I co? Kierowca tego auta, widząc, że hamuję niemal awaryjnie i trąbię, rusza i skręca w lewo z prawego pasa, w poprzek jezdni, po czym spokojnie wjeżdża sobie na chodnik po przeciwległej stronie jego pasa ruchu. Spokojnie, na luzie, bez pośpiechu, blokując także ruch z przeciwnego kierunku.

Gdyby nie ortodoksyjne zastosowanie zasady (bardzo) ograniczonego zaufania przez innych kierowców, dostawczak dostałby prawdopodobnie w lewy bok, a potem jeszcze w prawy przedni narożnik. Rozumiem, że kierowca ma gdzieś uszkodzenia auta, bo nie należy do niego albo jest dobrze ubezpieczone, ale że też nie wpadł na to, iż może mu się coś stać?

Druga sytuacja. Droga osiedlowa, po prawej stronie mojego samochodu prostopadłe miejsca parkingowe. Widzę parę, wydobywającą się z rury wydechowej zaparkowanego na jednym z tych miejsc auta, więc odruchowo zdejmuję nogę z gazu. Pan zaparkował przodem, więc niezbyt dobrze widzi, co dzieje się za jego samochodem. Jestem już blisko, i co się dzieje? Pan spokojnie włącza światła i bez cienia zastanowienia od razu rusza do tyłu.

Na szczęście zrobił to na tyle powoli, że zdążyłem zahamować. Sądziłem, że ostrzeżenie klaksonem wystarczy, aby terenówka przestała wyjeżdżać na jezdnię z poprzecznego miejsca parkingowego. Ale – nic z tego. Jej kierowca, kiedy już zobaczył mnie przez nieco zaparowaną szybę (złapaliśmy kontakt wzrokowy), kontynuował powolne wyjeżdżanie na drogę. Tyłem. Trwało to kilkadziesiąt sekund. Ale najlepsze miało dopiero nadejść.

Kiedy wyjechał już na drogę tyłem, podjechał kilka metrów do przodu i… Zatrzymał się. Jego auto stało przodem w moją stronę, kilka metrów przede mną, blokując drogę, bo inne auta parkowały równolegle i miejsca wystarczało tylko na jeden samochód. Pan, kompletnie ignorując mój samochód i oczekujące za mną inne auta, zabrał się za przecieranie bocznych szyb, wyciągał coś ze schowków, poprawiał sobie fotel. Trwało to… Długo.

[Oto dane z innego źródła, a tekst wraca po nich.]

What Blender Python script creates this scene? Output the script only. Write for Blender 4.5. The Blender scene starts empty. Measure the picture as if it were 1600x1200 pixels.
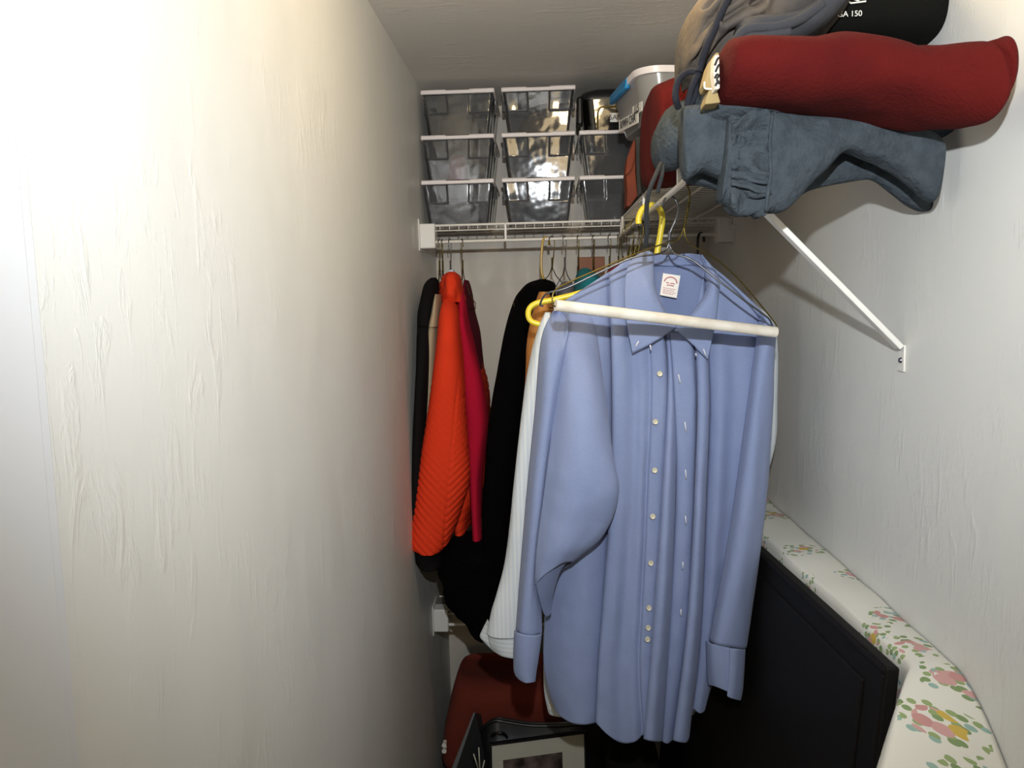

Wreszcie terenówka ruszyła i spokojnie pojechała dalej. Żadnego gestu, próbującego usprawiedliwić całe zdarzenie. Nic. Pełny spokój i luz. Tak, jakby ten człowiek nie jechał przez miasto, tylko prowadził samochód np. na księżycu. Jest tylko On i tylko On się liczy, reszta kierowców i ich samochodów to przecież nieistotne tło. Trochę to smutne.

Być może przegapiłem jakiś wielki postęp kulturowy albo obyczajową metamorfozę, ale motywacji takich zachowań pojąć nie potrafię. Jeden gość widzi nadjeżdżający samochód na śliskiej jezdni, którego kierowca ponadto ostrzega klaksonem, że sytuacja robi się awaryjna. I mimo to rusza, skręcając w lewo z prawego pasa i dalej patrząc na hamujący pojazd. Drugi kierowca na osiedlowym parkingu wyjeżdża tyłem wprost na nadjeżdżające inne auto, którego kierowca również musi hamować, a ostrzeżenia sygnałem dźwiękowym są kompletnie ignorowane. Potem zatrzymuje się na jezdni i blokuje ruch. Wszystko na pełnym luzie. O co tutaj chodzi?

Jeżeli wiecie, co motywuje kierowców do tak skrajnego egocentryzmu i ignorowania otoczenia – piszcie. Czy to pierwszy solidny śnieg tak miesza im w głowach? A ja może przy następnej okazji po prostu wysiądę, zapukam w szybę i zapytam typa, dlaczego robi coś tak nieroztropnego i nie boi się nawet jadących wprost na niego samochodów.